Esse senhor é uma figura encantadora, dono de uma simpatia sublime. Sua serenidade e bondade são admiráveis. Apaixonado pelas tradições gaúchas, ele já ostentou o título de Patrão do CTG e foi um dos brilhantes mentores da modalidade campeira. Sempre impecavelmente vestido com sua bombacha preta e a marcante camisa verde de manga longa, ele empunhava com maestria o laço em sua mão esquerda, sempre certeiro no chifre do boi campeiro.
Mesmo agora, em seus oitenta anos, ele continua se dedicando ao manejo do gado e conduz sua camionete com uma destreza que só a experiência lhe permite. Seus passeios pela cidade são verdadeiras contemplações.
Os filhos, por sua vez, seguiram caminhos diferentes. Mesmo à distância, eles acompanham orgulhosos as atividades do Posto. Atualmente, o filho mais jovem administra com sucesso o empreendimento. Arrisco dizer que essa família é uma das que mais soube aproveitar a emancipação do Município. No entanto, essa história deve ser contada por outros, pois minha participação termina em 31/12/1992. A partir daí os fatos estão disponíveis em documentos, fotos e vídeos, que podem ser consultados e compilados por quem tiver interesse.

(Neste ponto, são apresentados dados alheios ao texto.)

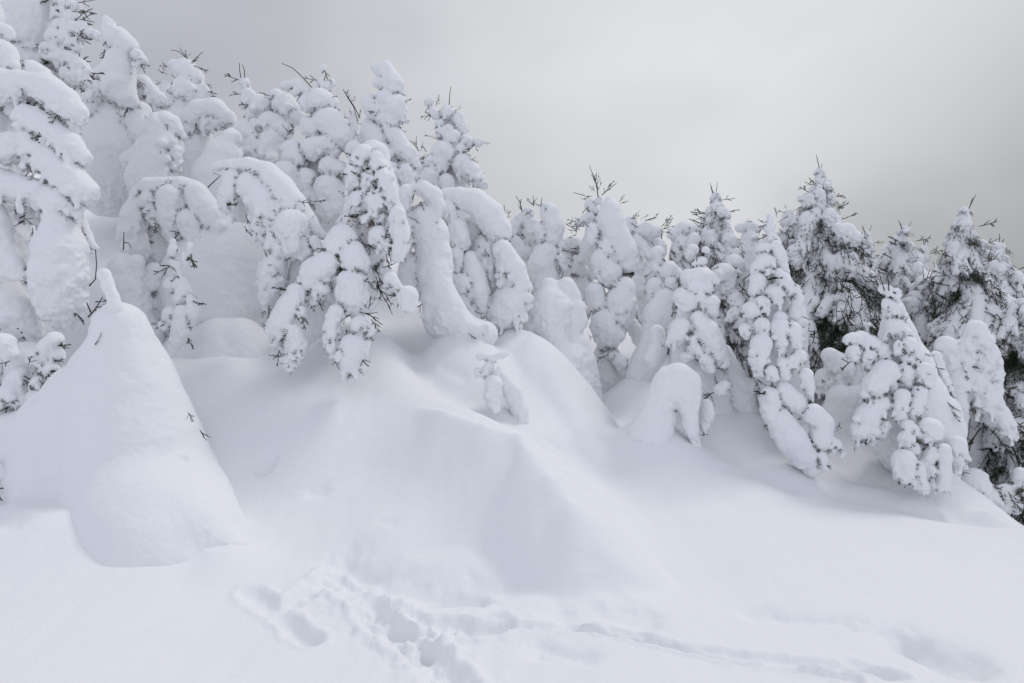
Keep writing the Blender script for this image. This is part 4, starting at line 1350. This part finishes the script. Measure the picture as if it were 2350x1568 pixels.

Assim como em qualquer saga, há momentos que nos trazem alegria e tristeza, conquistas e derrotas. As famílias envolvidas nessa narrativa certamente enfrentaram dificuldades e dores profundas, mas com determinação e fé, elas conseguiram superar todos os obstáculos e alcançar uma vitória gloriosa.
Isso nos mostra que o tempo é sempre um grande desafio, pois o que era importante ontem pode não ter a mesma relevância hoje. O futuro, como diz o ditado popular, pertence a Deus. Que as bênçãos divinas continuem iluminando o caminho dessas famílias, permitindo que eles continuem a escrever sua história incrível, já que legado está garantido.